In my former life as a ne’er-do-well (during my 20’s when I had a variety of jobs) I worked on a couple of small fishing boats off the Oregon coast. We fished mostly within 50 miles of the beach, far enough out to lose sight of land, and I was grateful for the navigational equipment we had on board whenever it got dark or the weather was snotty.

We had radar and radios to keep us from running into other boats, and we had LORAN (a WWII radio technology, pre-GPS) to tell us exactly where we were. There were also buoys to show us the channel into the harbor. Some of the buoys had bells or horns on them. There were lighthouses, and we had marine charts, too. This stuff was reassuring. And the fact that we had multiple ways of knowing where we were, telling other people where we were, knowing where other people were, knowing where we wanted to be and where we didn’t want to be was important. We used all this stuff to help us find fish, too, which for fishermen is maybe as important as getting back to the docks.

So I wonder, since I have such warm feelings toward this navigational equipment, why do I dislike and distrust standardized testing and “data-driven decision-making” as I do? After all, testing does pretty much the same thing. It tells us where we are relative to fixed landmarks, and it lets other people know where we are. It helps us to see and be seen. Eduwonkette blogged about the significance of research statistics recently, and plans to say a little more about data-driven decisions later this week, which is how I happen to be thinking about this now.

One important thing to remember about all the navigational aids - someone still stands watch. There’s never a time when we’d just set the autopilot and all take a nap. If you see something, or hear something that shouldn’t be there, you might also need to DO something. And there’s a lot of stuff that radios and buoys and blinking lights can’t tell you. Fog, clouds, wind, the height and direction the seas are running, drift logs, the sound of the engine - all the messy details require human awareness, and most importantly, knowledgeable judgment to respond correctly.

It’s no different in the classroom. But in the classroom, standardized testing with high stakes attached to results privileges one kind of data over every other kind. Instead of using multiple ways of seeing, and being seen, as we do on a fishing vessel, we’re being encouraged to pay close attention to only one - the test with teeth - in school. Observational data and other forms of authentic assessment get little respect from pundits and policymakers, but those are the very things that teachers need for making decisions. High stakes tests lead us off course because they are not sensitive to local conditions, the contexts for learning. Sandra Mathison and E. Wayne Ross point out that that there are unintended consequences for high-stakes accountability schemes. And they outline four basic accountability principles:

  1. Improvement. Use of a wider range of strategies to improve the quality of schools and learning, such as professional development.
  2. Equity. Closing the race, ethnicity, and class achievement gaps and overcoming the consequences of poverty and racism, through the provision of health and social welfare care as well as academic care.
  3. Democracy.

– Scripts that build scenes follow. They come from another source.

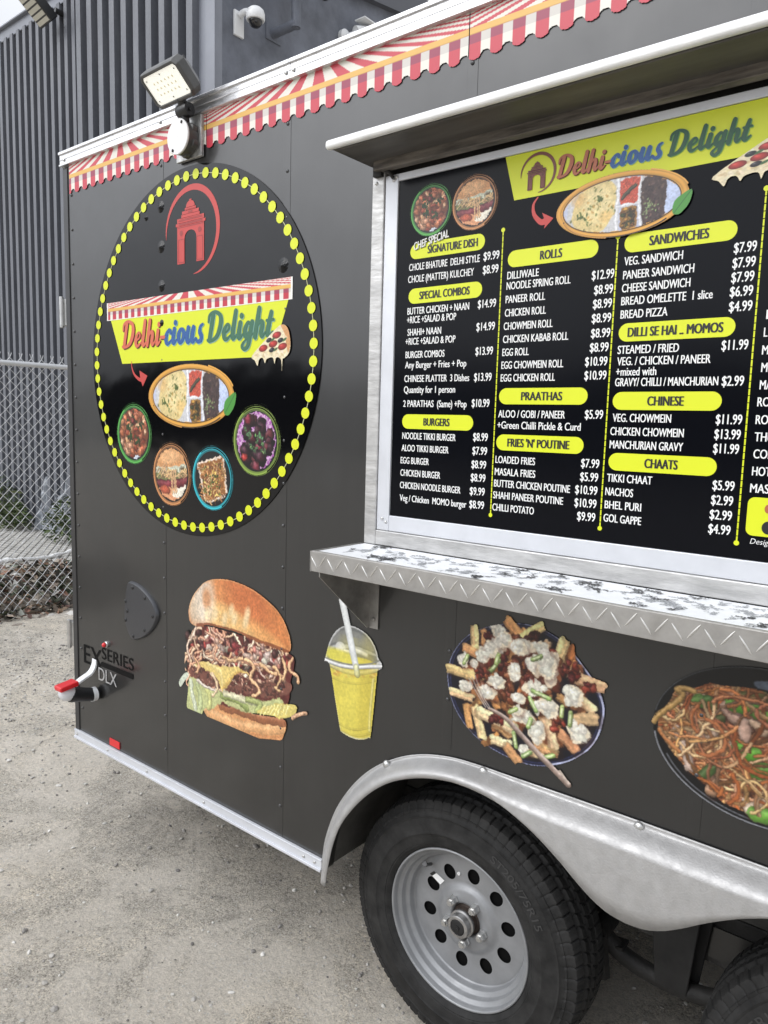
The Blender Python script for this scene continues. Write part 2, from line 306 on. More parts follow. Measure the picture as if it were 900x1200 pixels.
# ------------------------------------------------------------------ materials
def mix_mat(name, fn):
    m = bpy.data.materials.new(name); m.use_nodes = True; t = m.node_tree; fn(t, t.nodes['Principled BSDF'], t.links.new); return m
def ramp(t, src, stops, K):
    r = N(t, 'ShaderNodeValToRGB'); e = r.color_ramp.elements
    while len(e) < len(stops): e.new(.5)
    for q, (a, c) in zip(e, stops): q.position = a; q.color = (*c, 1) if len(c) == 3 else c
    K(src, r.inputs[0]); return r.outputs[0]
def noise(t, K, co, sc, det=6, rough=.6, dist=0.):
    n = N(t, 'ShaderNodeTexNoise'); n.inputs['Scale'].default_value = sc; n.inputs['Detail'].default_value = det; n.inputs['Roughness'].default_value = rough; n.inputs['Distortion'].default_value = dist
    K(co, n.inputs[0]); return n.outputs[0]
def mixc(t, K, f, a, b, blend='MIX'):
    m = N(t, 'ShaderNodeMix', data_type='RGBA', blend_type=blend)
    for s, q in ((0, f), (6, a), (7, b)):
        if isinstance(q, (int, float)): m.inputs[s].default_value = q
        elif isinstance(q, tuple): m.inputs[s].default_value = (*q, 1)
        else: K(q, m.inputs[s])
    return m.outputs[2]
def bumpn(t, K, h, st, d, p, prev=None):
    b = N(t, 'ShaderNodeBump'); b.inputs['Strength'].default_value = st; b.inputs['Distance'].default_value = d; K(h, b.inputs['Height'])
    if prev is not None: K(prev, b.inputs['Normal'])
    if p is not None: K(b.outputs[0], p.inputs['Normal'])
    return b.outputs[0]
def g_ground(t, p, K):
    o = N(t, 'ShaderNodeTexCoord').outputs['Object']
    big = noise(t, K, o, 1.1, 5, .6, .4); mid = noise(t, K, o, 7, 8, .68); fine = noise(t, K, o, 62, 7, .8); grit = noise(t, K, o, 170, 4, .8)
    c = ramp(t, big, [(.3, (.44, .405, .35)), (.5, (.49, .45, .385)), (.68, (.56, .505, .42))], K)
    c = mixc(t, K, 1., c, ramp(t, mid, [(.34, (.8, .8, .81)), (.52, (1., 1., 1.)), (.66, (1.14, 1.13, 1.12))], K), 'MULTIPLY')
    c = mixc(t, K, 1., c, ramp(t, fine, [(.3, (.45, .45, .46)), (.5, (1., 1., 1.)), (.72, (1.32, 1.31, 1.29))], K), 'MULTIPLY')
    c = mixc(t, K, 1., c, ramp(t, grit, [(.32, (.34, .34, .34)), (.5, (1., 1., 1.)), (.68, (1.5, 1.49, 1.47))], K), 'MULTIPLY')
    pt = ramp(t, noise(t, K, o, 2.7, 11, .72, .6), [(.49, (0, 0, 0)), (.53, (.5, .5, .5)), (.64, (.8, .8, .8))], K); c = mixc(t, K, pt, c, mixc(t, K, 1., (.66, .605, .525), ramp(t, fine, [(.3, (.72,) * 3), (.55, (1.,) * 3)], K), 'MULTIPLY'))
    dk = ramp(t, noise(t, K, o, 5.3, 10, .75, .3), [(.64, (0, 0, 0)), (.74, (.3, .3, .3))], K); c = mixc(t, K, dk, c, (.25, .24, .225))
    v = N(t, 'ShaderNodeTexVoronoi'); v.inputs['Scale'].default_value = 62; K(o, v.inputs[0])
    sp = ramp(t, v.outputs['Distance'], [(.0, (1, 1, 1)), (.16, (1, 1, 1)), (.24, (0, 0, 0))], K)
    pick = ramp(t, v.outputs['Color'], [(.46, (0, 0, 0)), (.5, (1, 1, 1))], K); sp = mixc(t, K, 1., sp, pick, 'MULTIPLY')
    c = mixc(t, K, sp, c, mixc(t, K, v.outputs['Color'], (.22, .21, .2), (.68, .65, .6)))
    K(c, p.inputs['Base Color']); p.inputs['Roughness'].default_value = .95; p.inputs['Specular IOR Level'].default_value = .2
    b = bumpn(t, K, mid, .5, .02, None); b = bumpn(t, K, fine, .9, .008, None, b); bumpn(t, K, grit, .9, .004, p, b)
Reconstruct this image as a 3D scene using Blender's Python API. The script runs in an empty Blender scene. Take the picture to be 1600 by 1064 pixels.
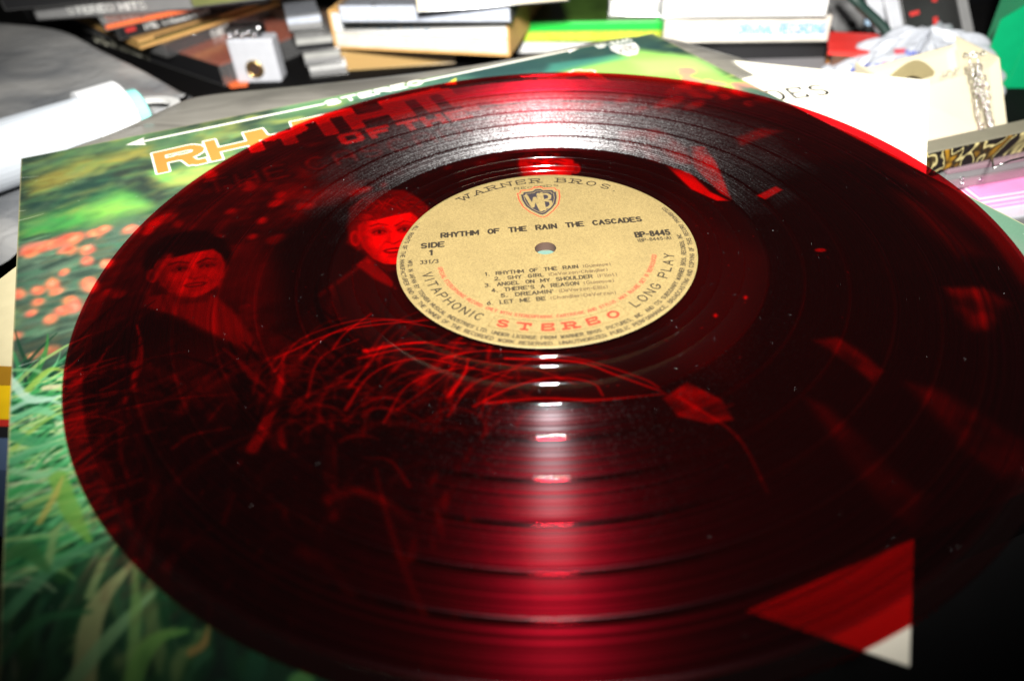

Control over and responsibility for schools must be grounded in sound principles of participatory democracy, such as informed involvement of local stakeholders.
  4. Informing the public. Providing accurate information about the functioning, successes, and problems of public education, such as information about libraries, health care, availability of enough and current textbooks, clean and equipped bathrooms, and so on.

Authentic accountability is characterized by:

  • local authentic assessments.
  • school quality review model.
  • low-stakes standardized testing in literacy and numeracy.
  • annual local reporting by schools to their communities.
  • consequences at the school level, not the child or teacher level, for failure.

[h/t Where the Blog has No Name]

The art of teaching is in learning how to interpret and use contextualized data.

For a long time I thought that the weaknesses of standardized tests were embedded in their design. But I see now, thanks to a link from Susan Ohanian, that the testing industry gets it wrong on the test-scoring end of the game, as well. Read about the Tests that Fail to see what kind of incompetence is behind how they’re handled after all the bubbles have been fully and carefully marked. David Glovin and David Evans won a reporting award for their story. The testing industry, as Glovin and Evans show, isn’t accountable to anyone.

Test scores mean little to me. They’re like the oil light on the dashboard of my old truck - broken, and not to be trusted.